Job: Omit all images. Write out the rest of the material exactly.

Dataset extract:

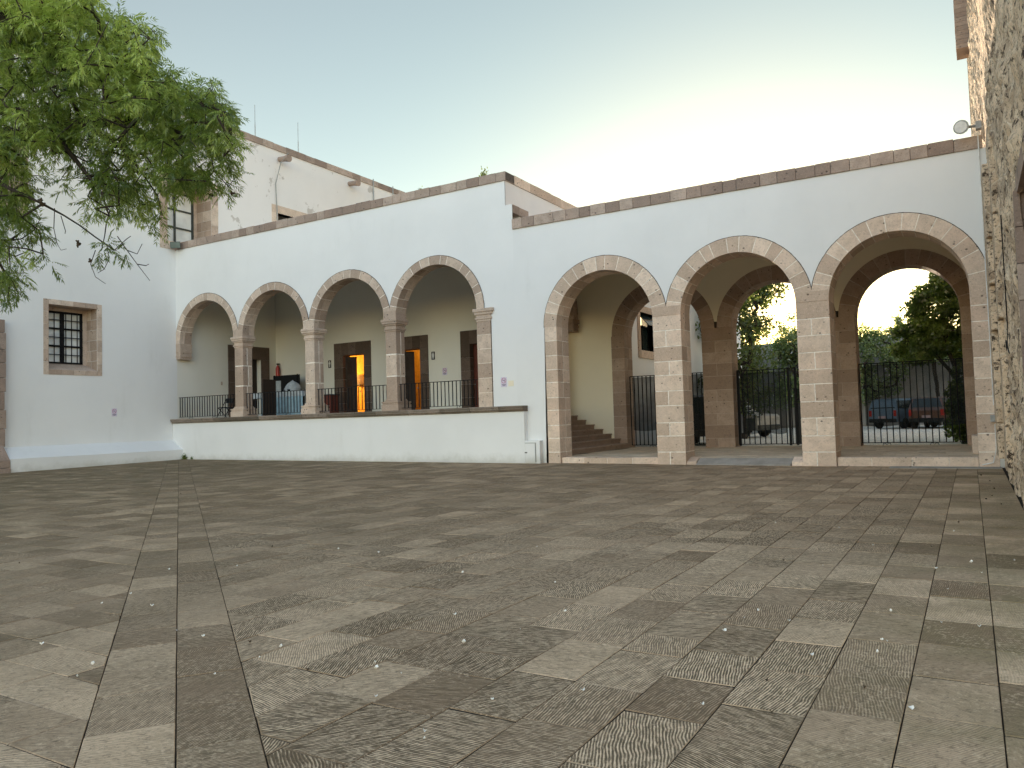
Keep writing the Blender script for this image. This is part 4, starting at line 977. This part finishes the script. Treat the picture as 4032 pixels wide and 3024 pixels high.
def inpoly(x, y, P):
    c = False; j = len(P)-1
    for i in range(len(P)):
        if (P[i][1] > y) != (P[j][1] > y) and x < (P[j][0]-P[i][0])*(y-P[i][1])/(P[j][1]-P[i][1])+P[i][0]: c = not c
        j = i
    return c
# big ash in front of the tall white building; its trunk stands outside the view on the left
OUT = [(-900, -700), (250, -520), (420, -250), (384, 0), (430, 40), (470, 60), (585, 96), (625, 125), (612, 175), (590, 235), (650, 265), (700, 295), (705, 335), (745, 338), (840, 295), (862, 325), (850, 360), (885, 390),
       (910, 445), (925, 510), (940, 585), (905, 630), (845, 690), (825, 745), (760, 750), (690, 735), (640, 790), (560, 850), (450, 850), (400, 830), (300, 840), (200, 950), (110, 900), (80, 960), (60, 1040), (90, 1120), (0, 1160), (-900, 1200)]
GAP = [(115, 590), (215, 560), (300, 620), (380, 760), (330, 830), (180, 900), (125, 800)]
anchors = []
tries = 0
while len(anchors) < 2000 and tries < 60000:
    tries += 1
    px, py = rnd.uniform(-700, 960), rnd.uniform(-450, 1180)
    if not inpoly(px, py, OUT): continue
    if inpoly(px, py, GAP) and rnd.random() < .93: continue
    keep = 1. if py < 560 else (.55 if py < 760 else .42)
    if px < -50 or py < -60: keep *= .3
    if rnd.random() > keep: continue
    dm = 11.2-.0008*(px-300)+rnd.triangular(-1.5, 1.5, 0)
    anchors.append(at(px, py, dm))
for (px, py) in ((925, 700), (900, 735), (870, 745), (430, 960), (460, 985), (400, 985), (170, 1000), (120, 985), (60, 1010), (95, 1075), (40, 1090), (70, 1150), (30, 1180), (20, 1110), (615, 880), (640, 850)): anchors.append(at(px, py, 11+rnd.uniform(-.4, .4)))
root = at(-1500, 1750, 11.5); root.z = 0
limbs = [[root, root+Vector((.1, .05, 1.3)), at(-1150, 980, 11.4), at(-700, 720, 11.3), at(-250, 580, 11.2), at(0, 530, 11.1), at(215, 512, 11.1), at(330, 482, 11.0), at(460, 478, 11.0), at(600, 545, 11.0), at(740, 600, 11)],
         [at(-700, 720, 11.3), at(-400, 250, 11.4), at(-150, 90, 11.3), at(30, 70, 11.2), at(250, 92, 11.2), at(385, 112, 11.3)],
         [at(-400, 250, 11.4), at(-100, 120, 11.6), at(60, 130, 11.7), at(180, 200, 11.6), at(330, 260, 11.4), at(520, 300, 11.2)],
         [at(-250, 580, 11.2), at(-60, 690, 10.9), at(100, 770, 10.8), at(250, 850, 10.8), at(370, 925, 10.8), at(450, 985, 10.8)],
         [at(330, 482, 11.), at(480, 580, 10.9), at(560, 680, 10.8), at(620, 770, 10.8)], [at(215, 512, 11.1), at(300, 640, 10.8), at(400, 760, 10.7), at(430, 850, 10.7)],
         [at(-250, 580, 11.2), at(-150, 800, 11.4), at(-50, 950, 11.5), at(20, 1080, 11.6)], [at(460, 478, 11), at(620, 440, 11.2), at(780, 440, 11.3), at(850, 470, 11.3)]]
TR = thing("ash_tree", root, "large tree with narrow drooping leaflets whose crown fills the upper left of the court", "tree")
bm_, tips = skeleton(limbs, anchors, .0052, .46, .26)
twigs = [[(462, 930), (500, 985), (540, 1040), (590, 1105)], [(376, 985), (357, 1040), (376, 1090), (415, 1117)], [(420, 960), (430, 1020), (410, 1060), (385, 1075)], [(215, 820), (212, 900), (225, 960), (240, 985), (262, 980)], [(240, 850), (258, 910), (256, 920)], [(540, 1040), (575, 1046), (586, 1040)], [(500, 985), (540, 1000), (560, 960)], [(450, 985), (500, 940), (515, 930)]]
for tw in twigs: bm_.tube([at(a, b, 10.8+rnd.uniform(-.1, .1)) for a, b in tw], [.007, .006, .005, .004, .003][:len(tw)], 4, .5, False)
bm_.build("trunk", BARK, TR)
lm = MB()
for (a, d) in tips:
    d = (d.normalized()*.9+Vector((0, 0, -.45))+rv()*.5).normalized()
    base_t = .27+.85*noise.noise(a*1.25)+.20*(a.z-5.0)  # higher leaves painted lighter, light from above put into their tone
    p = Vector(a)-d*.12
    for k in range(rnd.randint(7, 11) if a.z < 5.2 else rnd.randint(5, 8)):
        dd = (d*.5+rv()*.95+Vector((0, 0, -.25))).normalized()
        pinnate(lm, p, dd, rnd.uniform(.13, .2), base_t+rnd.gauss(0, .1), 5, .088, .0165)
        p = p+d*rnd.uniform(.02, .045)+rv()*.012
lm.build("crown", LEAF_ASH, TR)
sm = MB()
for (px, py) in ((545, 680), (680, 672), (645, 660), (548, 730), (308, 955), (310, 965), (355, 1025), (162, 790), (165, 805), (790, 740), (830, 765), (870, 590), (915, 760)):
    c = at(px, py, 10.75)
    sm = MB()
    for k in range(5): q = c+rv()*.02; sm.tube([c, q, q+rv()*.03], [.012, .016, .010], 5, .5)
    sm.build("seed_cluster", DRYLEAF, TR)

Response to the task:
Keep writing the Blender script for this image. This is part 4, starting at line 977. This part finishes the script. Treat the picture as 4032 pixels wide and 3024 pixels high.
def inpoly(x, y, P):
    c = False; j = len(P)-1
    for i in range(len(P)):
        if (P[i][1] > y) != (P[j][1] > y) and x < (P[j][0]-P[i][0])*(y-P[i][1])/(P[j][1]-P[i][1])+P[i][0]: c = not c
        j = i
    return c
# big ash in front of the tall white building; its trunk stands outside the view on the left
OUT = [(-900, -700), (250, -520), (420, -250), (384, 0), (430, 40), (470, 60), (585, 96), (625, 125), (612, 175), (590, 235), (650, 265), (700, 295), (705, 335), (745, 338), (840, 295), (862, 325), (850, 360), (885, 390),
       (910, 445), (925, 510), (940, 585), (905, 630), (845, 690), (825, 745), (760, 750), (690, 735), (640, 790), (560, 850), (450, 850), (400, 830), (300, 840), (200, 950), (110, 900), (80, 960), (60, 1040), (90, 1120), (0, 1160), (-900, 1200)]
GAP = [(115, 590), (215, 560), (300, 620), (380, 760), (330, 830), (180, 900), (125, 800)]
anchors = []
tries = 0
while len(anchors) < 2000 and tries < 60000:
    tries += 1
    px, py = rnd.uniform(-700, 960), rnd.uniform(-450, 1180)
    if not inpoly(px, py, OUT): continue
    if inpoly(px, py, GAP) and rnd.random() < .93: continue
    keep = 1. if py < 560 else (.55 if py < 760 else .42)
    if px < -50 or py < -60: keep *= .3
    if rnd.random() > keep: continue
    dm = 11.2-.0008*(px-300)+rnd.triangular(-1.5, 1.5, 0)
    anchors.append(at(px, py, dm))
for (px, py) in ((925, 700), (900, 735), (870, 745), (430, 960), (460, 985), (400, 985), (170, 1000), (120, 985), (60, 1010), (95, 1075), (40, 1090), (70, 1150), (30, 1180), (20, 1110), (615, 880), (640, 850)): anchors.append(at(px, py, 11+rnd.uniform(-.4, .4)))
root = at(-1500, 1750, 11.5); root.z = 0
limbs = [[root, root+Vector((.1, .05, 1.3)), at(-1150, 980, 11.4), at(-700, 720, 11.3), at(-250, 580, 11.2), at(0, 530, 11.1), at(215, 512, 11.1), at(330, 482, 11.0), at(460, 478, 11.0), at(600, 545, 11.0), at(740, 600, 11)],
         [at(-700, 720, 11.3), at(-400, 250, 11.4), at(-150, 90, 11.3), at(30, 70, 11.2), at(250, 92, 11.2), at(385, 112, 11.3)],
         [at(-400, 250, 11.4), at(-100, 120, 11.6), at(60, 130, 11.7), at(180, 200, 11.6), at(330, 260, 11.4), at(520, 300, 11.2)],
         [at(-250, 580, 11.2), at(-60, 690, 10.9), at(100, 770, 10.8), at(250, 850, 10.8), at(370, 925, 10.8), at(450, 985, 10.8)],
         [at(330, 482, 11.), at(480, 580, 10.9), at(560, 680, 10.8), at(620, 770, 10.8)], [at(215, 512, 11.1), at(300, 640, 10.8), at(400, 760, 10.7), at(430, 850, 10.7)],
         [at(-250, 580, 11.2), at(-150, 800, 11.4), at(-50, 950, 11.5), at(20, 1080, 11.6)], [at(460, 478, 11), at(620, 440, 11.2), at(780, 440, 11.3), at(850, 470, 11.3)]]
TR = thing("ash_tree", root, "large tree with narrow drooping leaflets whose crown fills the upper left of the court", "tree")
bm_, tips = skeleton(limbs, anchors, .0052, .46, .26)
twigs = [[(462, 930), (500, 985), (540, 1040), (590, 1105)], [(376, 985), (357, 1040), (376, 1090), (415, 1117)], [(420, 960), (430, 1020), (410, 1060), (385, 1075)], [(215, 820), (212, 900), (225, 960), (240, 985), (262, 980)], [(240, 850), (258, 910), (256, 920)], [(540, 1040), (575, 1046), (586, 1040)], [(500, 985), (540, 1000), (560, 960)], [(450, 985), (500, 940), (515, 930)]]
for tw in twigs: bm_.tube([at(a, b, 10.8+rnd.uniform(-.1, .1)) for a, b in tw], [.007, .006, .005, .004, .003][:len(tw)], 4, .5, False)
bm_.build("trunk", BARK, TR)
lm = MB()
for (a, d) in tips:
    d = (d.normalized()*.9+Vector((0, 0, -.45))+rv()*.5).normalized()
    base_t = .27+.85*noise.noise(a*1.25)+.20*(a.z-5.0)  # higher leaves painted lighter, light from above put into their tone
    p = Vector(a)-d*.12
    for k in range(rnd.randint(7, 11) if a.z < 5.2 else rnd.randint(5, 8)):
        dd = (d*.5+rv()*.95+Vector((0, 0, -.25))).normalized()
        pinnate(lm, p, dd, rnd.uniform(.13, .2), base_t+rnd.gauss(0, .1), 5, .088, .0165)
        p = p+d*rnd.uniform(.02, .045)+rv()*.012
lm.build("crown", LEAF_ASH, TR)
sm = MB()
for (px, py) in ((545, 680), (680, 672), (645, 660), (548, 730), (308, 955), (310, 965), (355, 1025), (162, 790), (165, 805), (790, 740), (830, 765), (870, 590), (915, 760)):
    c = at(px, py, 10.75)
    sm = MB()
    for k in range(5): q = c+rv()*.02; sm.tube([c, q, q+rv()*.03], [.012, .016, .010], 5, .5)
    sm.build("seed_cluster", DRYLEAF, TR)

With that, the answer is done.